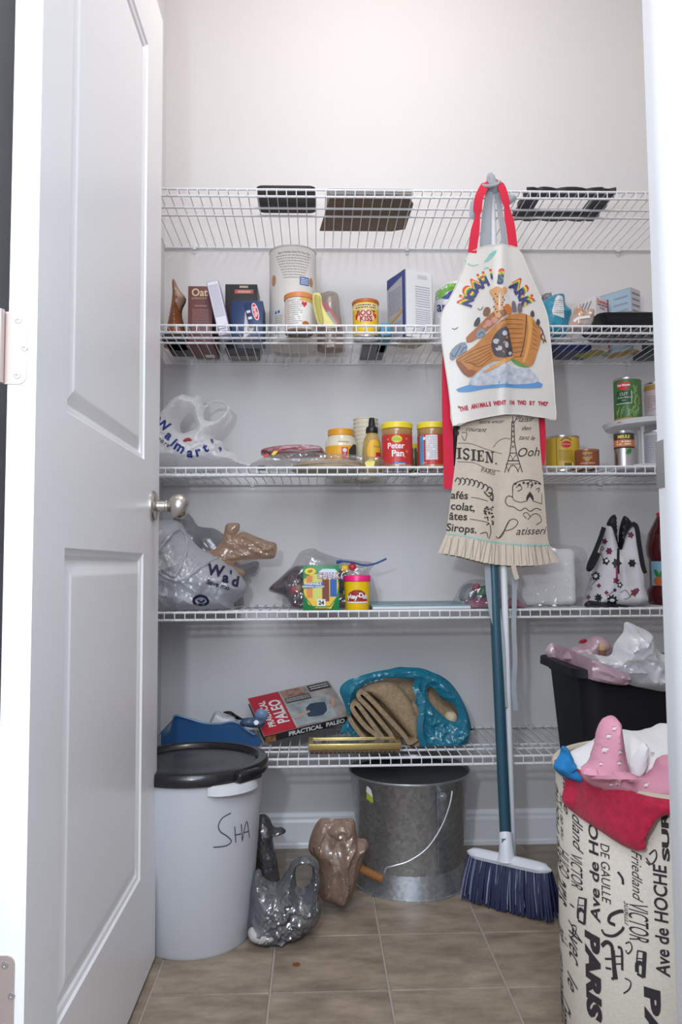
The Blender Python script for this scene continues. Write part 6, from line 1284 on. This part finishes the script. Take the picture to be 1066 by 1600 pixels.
S0 = at(792, 1340, (BL.y+BR.y)/2); S1 = at(790, 1302, -0.425); TP = at(768, 820, -0.392)
dirh = (TP-S1).normalized()
obj('socket', tube([S0-dirh*0.006, S0+dirh*0.008, S0+dirh*0.03, S1], [0.024, 0.0185, 0.0165, 0.016], 18), brw, t)
obj('handle', tube([S1-dirh*0.01, S1+(TP-S1)*0.5, TP+(TP-S1)*0.35], 0.0135, 18), M('handle_teal', (0.028, 0.088, 0.130), 0.35), t)
prt('socket_window', [p2([(783, 1309), (793, 1309), (795, 1326), (784, 1326)], 6)], pxsurf(S1.y-0.017, lambda x, z: S1.y-0.0215, 0.0012), M('handle_teal_dull', (0.10, 0.20, 0.24), 0.5), t)
rnd = random.Random(9); gs = []
for i in range(46):
    for j in range(3):
        s = (i+0.5)/46+rnd.uniform(-.006, .006); q = (-0.010, 0, 0.010)[j]; fan = (s-0.5)*0.16; spl = q*1.6+rnd.uniform(-.004, .004)
        top = bcoord(0.02+s*0.96, q, zb0-0.006); bot = bcoord(0.5+(s-0.5)*1.10, q+spl, 0.002+0.004*rnd.random()+0.010*abs(s-0.5)); mid_ = top.lerp(bot, 0.5)+nrm*spl*0.2
        gs.append(tube([top, mid_, bot], [0.0034, 0.0042, 0.0026], 5))
bo = obj('bristles', join(*gs), M('bristle_navy', (0.018, 0.026, 0.095), 0.55, var=0.4, vscale=150), t); bo['kind'] = 'stuff'
gs = []
for i in range(36):
    s = rnd.random(); top = bcoord(0.03+s*0.94, 0.012, zb0-0.006); bot = bcoord(0.5+(s-0.5)*1.10+rnd.uniform(-.02, .02), 0.026, 0.006+0.02*rnd.random()); gs.append(tube([top, top.lerp(bot, .5)+nrm*0.004, bot], 0.0007, 4))
bo = obj('pale_bristles', join(*gs), M('bristle_pale', (0.42, 0.44, 0.56), 0.5), t); bo['kind'] = 'stuff'

# --- apron with ark picture
AY = -0.438
def ayf(x, z):
    u = (x-at(780, 520, AY).x)/0.13; k = min(1, max(0, (1.62-z)/0.5))
    return AY+0.012*u*u*0.8-0.006*math.exp(-((u-0.10)/0.10)**2)+0.006*k*math.sin(u*3.4+0.6)-0.004*k*math.cos(z*18+u*2)
ap = M('vinyl_cream', (0.63, 0.605, 0.56), 0.30, bump=0.15, bscale=260)
t = thing('vinyl_apron', 'cream child apron printed with an ark picture hanging in front of the shelves', 'apron', (at(780, 520, AY).x, AY, at(780, 660, AY).z))
OUT1 = [(732, 397), (744, 390), (757, 385), (775, 383), (792, 384), (808, 387), (818, 402), (828, 425), (838, 446), (848, 468), (857, 492), (860, 517), (863, 550), (866, 590), (868, 625), (870, 655), (855, 652), (839, 650), (820, 647), (802, 646), (780, 648), (755, 653), (730, 659), (708, 665), (705, 635), (702, 605), (697, 568), (692, 532), (690, 505), (692, 487), (700, 471), (708, 457), (716, 440), (724, 420)]
obj('sheet', sheet(OUT1, ayf, 0.0018, Y0=AY, step=0.009, bstep=0.007), ap, t, sharp=60)
ed = spline([Vector((p[0], p[1], 0)) for p in OUT1], 2, True)
obj('edge_binding', tube([Vector((q.x, ayf(q.x, q.z)-0.0004, q.z)) for q in [at(p.x, p.y, AY) for p in ed]], 0.0016, 5, closed=True), M('binding_cream', (0.66, 0.64, 0.60), 0.5), t)
as_ = pxsurf(AY, ayf, 0.0022)
def W1(pts, **k): return sub(p2(pts, smooth=k.get('smooth', True), step=k.get('step', 8)), 12)
# arched rainbow lettering: red / yellow / green-blue copies stepped inwards
def arch(text, cxp, cyp, rx, ry, a0, a1, size, dr, **kw):
    o = []; n = len(text)
    for i, ch in enumerate(text):
        if ch == ' ': continue
        a = math.radians(a0+(a1-a0)*i/(n-1)); x = cxp+(rx-dr)*math.cos(a); y = cyp-(ry-dr)*math.sin(a); rot = math.atan2(math.cos(a)*1.0/rx, math.sin(a)/ry) 
        V, Fc = t2(ch, size, 0, 0, rot=math.pi/2-0-(math.pi-(a-0)) if False else (a-math.pi/2), **kw); o.append(([(x+u, y-v) for u, v in V], [f[::-1] for f in Fc]))
    return o
for nm, dr, mt, k in (('red_arch', -3.4, M('print_scarlet', (0.60, 0.06, 0.03), 0.5), 1), ('yellow_arch', 0.6, M('print_sunny', (0.74, 0.55, 0.05), 0.5), 2), ('green_arch', 3.4, M('print_grass', (0.09, 0.28, 0.06), 0.5), 3), ('navy_arch', 6.0, M('print_indigo', (0.05, 0.04, 0.17), 0.5), 4)):
    prt(nm, arch("NOAH'S ARK", 776, 490, 52, 58, 160, 22, 19, dr, bold=1.0), as_, mt, t, k=k)
prt('sea', [W1([(713, 608), (735, 601), (765, 598), (795, 594), (822, 592), (846, 598), (848, 605), (820, 606), (790, 605), (760, 607), (735, 612), (716, 612)])], as_, M('print_sea', (0.10, 0.26, 0.52), 0.5), t)
prt('rocks', [W1([(732, 600), (742, 585), (757, 573), (770, 565), (790, 568), (805, 575), (825, 575), (836, 584), (842, 596), (815, 600), (780, 600), (750, 603)])], as_, M('print_rock', (0.56, 0.58, 0.62), 0.5, col2=(0.34, 0.38, 0.44), vscale=60), t, k=2)
prt('green_hill', [W1([(798, 562), (812, 562), (824, 569), (828, 574), (815, 573), (803, 567)])], as_, M('print_grass', (0.09, 0.28, 0.06), 0.5), t, k=3)
wood1 = M('print_wood', (0.50, 0.21, 0.055), 0.5, col2=(0.42, 0.165, 0.04), vscale=40)
prt('ark_hull', [W1([(713, 560), (725, 552), (742, 540), (760, 522), (776, 506), (792, 495), (810, 489), (824, 491), (836, 500), (845, 515), (846, 530), (840, 550), (833, 570), (826, 572), (815, 568), (803, 561), (786, 563), (770, 566), (755, 574), (742, 586), (733, 590), (722, 580), (715, 570)], step=6)], as_, wood1, t, k=4)
dk = M('print_bark', (0.115, 0.045, 0.016), 0.6)
prt('hull_shadow', [W1([(713, 562), (722, 566), (732, 578), (745, 578), (738, 588), (731, 589), (721, 580)])], as_, M('print_russet', (0.24, 0.08, 0.03), 0.5), t, k=5)
prt('hull_planks', [l2([(716+k*4, 561+k*3.2-0.4*k*k), (742+k*1.5, 547+k*5.2), (768, 538+k*4.0)], 0.7) for k in range(6)]+[l2([(780+k*2, 504+k*7), (798, 499+k*7.5), (818, 500+k*7)], 0.7) for k in range(9)]+[l2([(832, 504+k*8), (840, 512+k*7)], 0.6) for k in range(6)], as_, dk, t, k=6)
prt('ark_door', [W1([(768, 533), (778, 517), (792, 511), (797, 530), (801, 556), (786, 560), (773, 556), (768, 545)])], as_, M('print_night', (0.06, 0.05, 0.06), 0.6), t, k=6)
prts('door_animal', [e2(775, 534, 5, 4), e2(788, 522, 4, 4), e2(779, 545, 5, 4), e2(791, 540, 3, 5), e2(797, 553, 3, 3)], as_, M('print_ash', (0.46, 0.45, 0.47), 0.6), t, k=7)
prt('ramp', [W1([(752, 584), (772, 570), (790, 560), (803, 557), (797, 563), (780, 572), (763, 580)])], as_, M('print_honey', (0.60, 0.30, 0.08), 0.5), t, k=7)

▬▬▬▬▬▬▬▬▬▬

_Task objective_
Copy every line of the data that holds the string "picture".

_Task response_
The Blender Python script for this scene continues. Write part 6, from line 1284 on. This part finishes the script. Take the picture to be 1066 by 1600 pixels.
# --- apron with ark picture
t = thing('vinyl_apron', 'cream child apron printed with an ark picture hanging in front of the shelves', 'apron', (at(780, 520, AY).x, AY, at(780, 660, AY).z))